Task statement: Reproduce the listing exactly and skip over any pictures.

[Start of Collected material]

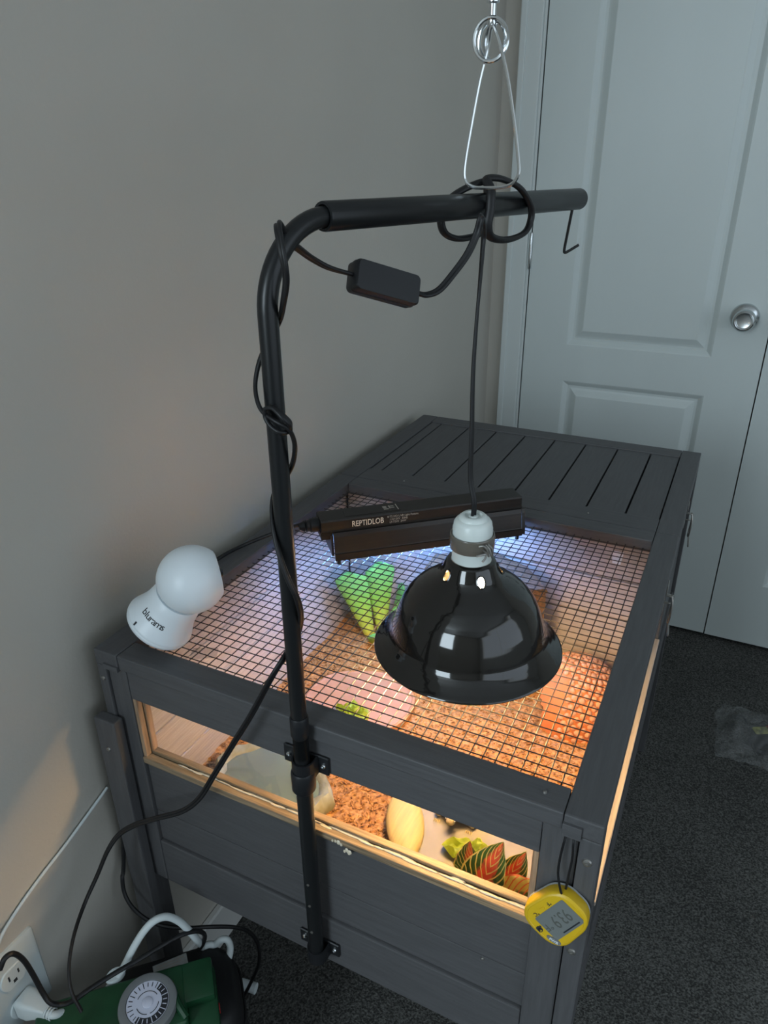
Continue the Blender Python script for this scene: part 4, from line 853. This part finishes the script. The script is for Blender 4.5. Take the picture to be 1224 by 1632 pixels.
for a0, a1, r in ((.5, 2.6, .0128), (3.4, 4.6, .0128), (4.9, 6.1, .0128)):
    pts = [df@Vector((r*math.cos(a0+(a1-a0)*i/12), r*math.sin(a0+(a1-a0)*i/12), .0093)) for i in range(13)]; tube(pts, .00045, 5, raw=True, bm=b)
obj('dial_arcs', b, 'dial_dark', dl)
b = lathe([(.0062, .0092), (.0062, .0100), (.0055, .0104), (0, .0104)], 24); xf(b, df); obj('dial_hub', b, 'dial_white', dl, True)
b = lathe([(0, .0175), (.0035, .0170), (.0048, .0150), (.0048, .004), (.0040, 0), (0, 0)], 20); xf(b, gf@Matrix.Translation((-.072, -.014, .045))); obj('brass_contact', b, 'brass', GT, True)
b = slab([(.012*math.cos(a), .0085*math.sin(a)) for a in [2*math.pi*i/24 for i in range(24)]], [(1, 0), (1, .004), (.9, .006)]); xf(b, gf@Matrix.Translation((-.020, .045, .040))@Matrix.Rotation(.3, 4, 'Z')); obj('plug_cap', b, 'white_cord', GT, True, 'grey oval socket cover')
b = slab(rounded_rect(.016, .008, .002, 3), [(1, 0), (.9, .010)]); xf(b, gf@Matrix.Translation((-.050, -.022, .045))); obj('plug_cap', b, 'white_cord', GT, True)

# ------------------------------------------------------------------ crumpled clear bag on the carpet
PB = thing('plastic_bag', 'crumpled clear plastic bag with dark printed packet on the carpet', 'bag', (.80, 1.10, 0))
b = B(); n = 26; g = []
for j in range(n+1):
    row = []
    for i in range(n+1):
        x = .725+.16*i/n; y = 1.00+.20*j/n; e = min(i, n-i, j, n-j)/n
        z = .003+.034*min(1, e*4)*(.5+.9*fbm((x, y, 2), 16))+.006*fbm((x, y, 5), 60); row.append(b.verts.new((x+.010*fbm((x, y, 8), 24), y+.012*fbm((x, y, 9), 24), max(.0015, z))))
    g.append(row)
for j in range(n):
    for i in range(n): b.faces.new((g[j][i], g[j][i+1], g[j+1][i+1], g[j+1][i]))
obj('film', b, 'film', PB, False)
b = slab(rounded_rect(.075, .055, .012, 4), [(.9, .001), (1, .006), (.9, .014), (.6, .018)]); xf(b, Matrix.Translation((.835, 1.085, 0))@Matrix.Rotation(.7, 4, 'Z')); pk = obj('packet', b, 'case', PB, True)
b = slab(rounded_rect(.045, .024, .004, 3), [(1, 0), (.97, .001)]); xf(b, Matrix.Translation((.826, 1.118, .0165))@Matrix.Rotation(.5, 4, 'Z')); obj('printed_panel', b, 'bag_print', pk)
b = slab(rounded_rect(.020, .014, .003, 3), [(1, 0), (.97, .001)]); xf(b, Matrix.Translation((.842, 1.135, .0165))@Matrix.Rotation(.5, 4, 'Z')); obj('red_panel', b, 'red', pk)
b = tube([(.765, 1.142, .008), (.772, 1.150, .016), (.782, 1.148, .018), (.790, 1.135, .014)], .0028, 7); obj('handle_cord', b, 'case', PB, True)
b = tube([(.752, 1.110, .006), (.764, 1.125, .008)], .003, 7); obj('handle_cord', b, 'case', PB, True)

[End of Collected material]

Solution to this problem:
Continue the Blender Python script for this scene: part 4, from line 853. This part finishes the script. The script is for Blender 4.5. Take the picture to be 1224 by 1632 pixels.
for a0, a1, r in ((.5, 2.6, .0128), (3.4, 4.6, .0128), (4.9, 6.1, .0128)):
    pts = [df@Vector((r*math.cos(a0+(a1-a0)*i/12), r*math.sin(a0+(a1-a0)*i/12), .0093)) for i in range(13)]; tube(pts, .00045, 5, raw=True, bm=b)
obj('dial_arcs', b, 'dial_dark', dl)
b = lathe([(.0062, .0092), (.0062, .0100), (.0055, .0104), (0, .0104)], 24); xf(b, df); obj('dial_hub', b, 'dial_white', dl, True)
b = lathe([(0, .0175), (.0035, .0170), (.0048, .0150), (.0048, .004), (.0040, 0), (0, 0)], 20); xf(b, gf@Matrix.Translation((-.072, -.014, .045))); obj('brass_contact', b, 'brass', GT, True)
b = slab([(.012*math.cos(a), .0085*math.sin(a)) for a in [2*math.pi*i/24 for i in range(24)]], [(1, 0), (1, .004), (.9, .006)]); xf(b, gf@Matrix.Translation((-.020, .045, .040))@Matrix.Rotation(.3, 4, 'Z')); obj('plug_cap', b, 'white_cord', GT, True, 'grey oval socket cover')
b = slab(rounded_rect(.016, .008, .002, 3), [(1, 0), (.9, .010)]); xf(b, gf@Matrix.Translation((-.050, -.022, .045))); obj('plug_cap', b, 'white_cord', GT, True)

# ------------------------------------------------------------------ crumpled clear bag on the carpet
PB = thing('plastic_bag', 'crumpled clear plastic bag with dark printed packet on the carpet', 'bag', (.80, 1.10, 0))
b = B(); n = 26; g = []
for j in range(n+1):
    row = []
    for i in range(n+1):
        x = .725+.16*i/n; y = 1.00+.20*j/n; e = min(i, n-i, j, n-j)/n
        z = .003+.034*min(1, e*4)*(.5+.9*fbm((x, y, 2), 16))+.006*fbm((x, y, 5), 60); row.append(b.verts.new((x+.010*fbm((x, y, 8), 24), y+.012*fbm((x, y, 9), 24), max(.0015, z))))
    g.append(row)
for j in range(n):
    for i in range(n): b.faces.new((g[j][i], g[j][i+1], g[j+1][i+1], g[j+1][i]))
obj('film', b, 'film', PB, False)
b = slab(rounded_rect(.075, .055, .012, 4), [(.9, .001), (1, .006), (.9, .014), (.6, .018)]); xf(b, Matrix.Translation((.835, 1.085, 0))@Matrix.Rotation(.7, 4, 'Z')); pk = obj('packet', b, 'case', PB, True)
b = slab(rounded_rect(.045, .024, .004, 3), [(1, 0), (.97, .001)]); xf(b, Matrix.Translation((.826, 1.118, .0165))@Matrix.Rotation(.5, 4, 'Z')); obj('printed_panel', b, 'bag_print', pk)
b = slab(rounded_rect(.020, .014, .003, 3), [(1, 0), (.97, .001)]); xf(b, Matrix.Translation((.842, 1.135, .0165))@Matrix.Rotation(.5, 4, 'Z')); obj('red_panel', b, 'red', pk)
b = tube([(.765, 1.142, .008), (.772, 1.150, .016), (.782, 1.148, .018), (.790, 1.135, .014)], .0028, 7); obj('handle_cord', b, 'case', PB, True)
b = tube([(.752, 1.110, .006), (.764, 1.125, .008)], .003, 7); obj('handle_cord', b, 'case', PB, True)